As a black boy looking at white boys, hipsterism strikes me as what happens when white folks become aware of power and inequity — but then say, “Well, what are we supposed to do? Throw our hands up and mug for the camera.” Any relinquishing of power is inevitably an aesthetic gesture.

Young people who grew up during the hip-hop explosion saw it empower black people, but also saw it enter the same system of commercial exploitation that created preppies, yuppies, and all the rest. If hiphop learned by watching white America, then maybe the new young white America said — in its best and only attempt to try and help correct things — “Look, we’re going to make ourselves so silly, so pathetically empty, that you have to get back to the roots of what you believe and want, and in turn, help us get back to the roots of what we believe and want.” And what we all want is to find the means of turning a philosophy of Us and Them into simply Us.

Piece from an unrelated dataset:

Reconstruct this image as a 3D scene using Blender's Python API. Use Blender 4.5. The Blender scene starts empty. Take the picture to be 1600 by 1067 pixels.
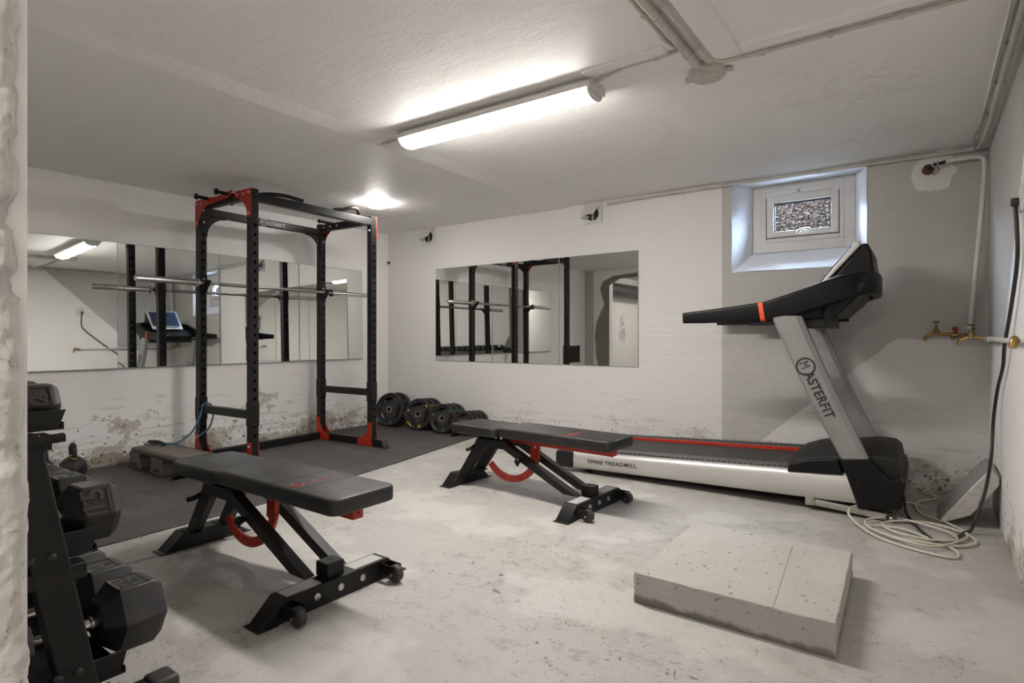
import bpy, bmesh, math, random
from mathutils import Vector, Matrix, Euler, noise
random.seed(7)
PI = math.pi
V = Vector
def R(d): return math.radians(d)
scn = bpy.context.scene
col = scn.collection

# ------------------------------------------------------------------ camera, world, exposure
cam = bpy.data.cameras.new('camera')
co = bpy.data.objects.new('camera', cam); col.objects.link(co)
co.location = (0, 0, 1.05); co.rotation_euler = (R(90), 0, R(35.84))
cam.sensor_width = 36; cam.lens = 20.216; cam.shift_y = -8.5/1600; cam.clip_start = 0.02
scn.camera = co
w = bpy.data.worlds.new('world'); scn.world = w; w.use_nodes = True
bg = w.node_tree.nodes['Background']; bg.inputs[0].default_value = (0.58, 0.76, 1.0, 1); bg.inputs[1].default_value = 40.0
vs = scn.view_settings
vs.view_transform = 'Standard'; vs.look = 'None'; vs.gamma = 1; vs.use_curve_mapping = False; vs.exposure = 1.40
LED_STRENGTH, DOME_STRENGTH, HALL_POWER, SIDE_STRENGTH = 40.0, 62.0, 62.0, 60.0

# room: left wall x=LX, back wall y=BY, right wall x=RX
LX, BY, RX = -5.33, 4.80, 0.321

# ------------------------------------------------------------------ node helpers
class S:                                       # a socket one can do sums with
    def __init__(s, nt, so): s.nt, s.so = nt, so
    def _m(s, op, *o):
        n = s.nt.nodes.new('ShaderNodeMath'); n.operation = op
        for i, v in enumerate((s,)+o):
            if isinstance(v, S): s.nt.links.new(v.so, n.inputs[i])
            else: n.inputs[i].default_value = v
        return S(s.nt, n.outputs[0])
    def __add__(s, o): return s._m('ADD', o)
    def __sub__(s, o): return s._m('SUBTRACT', o)
    def __mul__(s, o): return s._m('MULTIPLY', o)
    def __truediv__(s, o): return s._m('DIVIDE', o)
    def mn(s, o): return s._m('MINIMUM', o)
    def mx(s, o): return s._m('MAXIMUM', o)
    def abs(s): return s._m('ABSOLUTE')
    def step(s, lo, hi):                       # smooth 0..1 ramp
        n = s.nt.nodes.new('ShaderNodeMapRange'); n.clamp = True; n.interpolation_type = 'SMOOTHSTEP'
        s.nt.links.new(s.so, n.inputs[0]); n.inputs[1].default_value = lo; n.inputs[2].default_value = hi
        return S(s.nt, n.outputs[0])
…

Hip-hop allows for the same conversation, one about Us and Them, but also steers toward more substance, content, real people, and real issues of inequity and injustice. I mean to say: if you’re talking about hipsters and want to get somewhere, you might be better off just talking hip-hop. To more directly get to the point. To make your words and ideas more actionable. To skip indulging in intellectual exercises like the “White Negro,” and go the more difficult route: learning hip-hop codes and sensibilities, because it’s a culture, not a shell or an aesthetic. It has depth. If both hipsterism and hip-hop are doors to move all of us on to a shared place, hip-hop is the one that isn’t revolving, returning you to where you started.